There is definitely the fact that content is here to stay and it yields many positive returns with more democratisation of information. However, there needs to be a tightrope walking when it comes to the regulation of financial influencers and content creation.


Experts believe that SEBI should create a separate category under Registered Investment Advisor (RIA) and Research Analyst to grant certification to financial influencers and content creators to give them more credibility. Further, the guidelines released by Sebi for financial influencers have not gained traction among content creators and hardly 50% are aware of it.

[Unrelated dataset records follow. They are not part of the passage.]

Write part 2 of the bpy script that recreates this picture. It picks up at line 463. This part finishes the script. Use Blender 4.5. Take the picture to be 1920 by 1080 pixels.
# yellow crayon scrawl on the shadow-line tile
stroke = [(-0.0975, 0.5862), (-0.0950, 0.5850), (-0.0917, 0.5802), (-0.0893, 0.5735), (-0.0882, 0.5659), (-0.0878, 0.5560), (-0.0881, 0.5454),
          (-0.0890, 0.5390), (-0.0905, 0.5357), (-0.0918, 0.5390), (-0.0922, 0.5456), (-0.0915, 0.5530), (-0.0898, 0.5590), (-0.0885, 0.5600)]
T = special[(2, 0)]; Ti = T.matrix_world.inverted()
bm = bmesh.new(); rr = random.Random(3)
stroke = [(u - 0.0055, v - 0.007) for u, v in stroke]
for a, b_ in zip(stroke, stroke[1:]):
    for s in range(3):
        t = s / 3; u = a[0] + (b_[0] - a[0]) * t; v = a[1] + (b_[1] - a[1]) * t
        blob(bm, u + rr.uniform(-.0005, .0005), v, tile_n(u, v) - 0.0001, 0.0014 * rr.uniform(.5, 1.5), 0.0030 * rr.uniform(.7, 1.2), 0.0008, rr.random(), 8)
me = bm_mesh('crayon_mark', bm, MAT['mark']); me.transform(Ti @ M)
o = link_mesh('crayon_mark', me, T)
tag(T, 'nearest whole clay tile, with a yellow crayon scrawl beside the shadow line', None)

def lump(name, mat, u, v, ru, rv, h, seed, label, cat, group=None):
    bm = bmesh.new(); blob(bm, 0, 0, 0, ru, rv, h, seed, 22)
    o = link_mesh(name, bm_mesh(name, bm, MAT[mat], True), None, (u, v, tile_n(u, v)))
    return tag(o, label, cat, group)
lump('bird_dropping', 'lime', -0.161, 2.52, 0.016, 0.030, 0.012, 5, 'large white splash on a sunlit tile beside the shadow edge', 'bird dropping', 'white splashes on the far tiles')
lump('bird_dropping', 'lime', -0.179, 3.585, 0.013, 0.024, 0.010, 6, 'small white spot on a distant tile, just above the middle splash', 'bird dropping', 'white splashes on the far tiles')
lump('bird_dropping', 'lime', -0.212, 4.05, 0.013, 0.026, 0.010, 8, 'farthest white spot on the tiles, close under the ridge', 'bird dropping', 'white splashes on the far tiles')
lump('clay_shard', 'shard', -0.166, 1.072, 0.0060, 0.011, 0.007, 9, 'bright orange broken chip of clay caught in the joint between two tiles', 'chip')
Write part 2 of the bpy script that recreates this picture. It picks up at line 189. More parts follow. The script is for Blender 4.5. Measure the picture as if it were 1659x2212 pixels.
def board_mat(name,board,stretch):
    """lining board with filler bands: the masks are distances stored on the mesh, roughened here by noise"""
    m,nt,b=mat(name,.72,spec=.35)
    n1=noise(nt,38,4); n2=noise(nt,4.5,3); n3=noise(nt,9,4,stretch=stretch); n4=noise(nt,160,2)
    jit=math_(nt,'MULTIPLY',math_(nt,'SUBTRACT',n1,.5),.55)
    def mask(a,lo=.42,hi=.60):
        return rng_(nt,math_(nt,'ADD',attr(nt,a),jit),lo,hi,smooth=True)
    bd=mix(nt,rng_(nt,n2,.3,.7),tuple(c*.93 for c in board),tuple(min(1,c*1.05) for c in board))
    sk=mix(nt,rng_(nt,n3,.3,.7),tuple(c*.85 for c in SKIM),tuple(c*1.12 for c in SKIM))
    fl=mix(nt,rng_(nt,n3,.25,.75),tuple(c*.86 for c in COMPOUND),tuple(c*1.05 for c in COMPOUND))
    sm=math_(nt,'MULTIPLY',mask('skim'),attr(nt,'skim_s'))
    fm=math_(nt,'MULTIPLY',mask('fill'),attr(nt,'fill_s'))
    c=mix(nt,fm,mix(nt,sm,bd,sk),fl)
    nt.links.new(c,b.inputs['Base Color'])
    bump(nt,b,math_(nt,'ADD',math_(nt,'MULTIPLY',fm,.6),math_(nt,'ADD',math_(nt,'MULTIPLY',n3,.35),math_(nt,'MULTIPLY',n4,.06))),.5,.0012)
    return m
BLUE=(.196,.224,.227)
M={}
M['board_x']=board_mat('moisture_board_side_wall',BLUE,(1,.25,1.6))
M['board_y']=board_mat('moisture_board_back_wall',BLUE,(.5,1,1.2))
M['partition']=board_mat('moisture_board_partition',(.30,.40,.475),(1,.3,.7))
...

There needs to be more awareness among content creators as well as education among consumers so that they can separate the wheat from the chaff. Adding to the troubles of content creators, they say that the registration for an RIA and RA is a tedious and cumbersome process which puts hurdles in the ease of creating content. In the light of this new development, content creators are demanding Sebi to clarify the grounds on which financial influencing online, and content creation can be conducted. In this regard, foreign legislation and existing judicial doctrines can come into play. But, the bottom line is that content creators need to have ‘Skin in the Game’ in their advisory and investment so that they walk the talk. Sebi's prompt intervention and innovation with a code of conduct might be a welcome step in this regard.


The Gist


In conclusion, the recent Sebi actions against unregistered financial influencers reflect the growing significance of regulatory oversight in India's financial landscape. With an evolving regulatory framework and the proposal of a separate category for financial influencers under RIA and RA, the need for enhanced awareness among content creators and consumers is paramount. Clear guidelines and streamlined registration processes are crucial for fostering credibility in the realm of online financial influence. Sebi's proactive stance highlights the essential steps toward ensuring a more responsible and transparent financial advisory environment for financial influencers.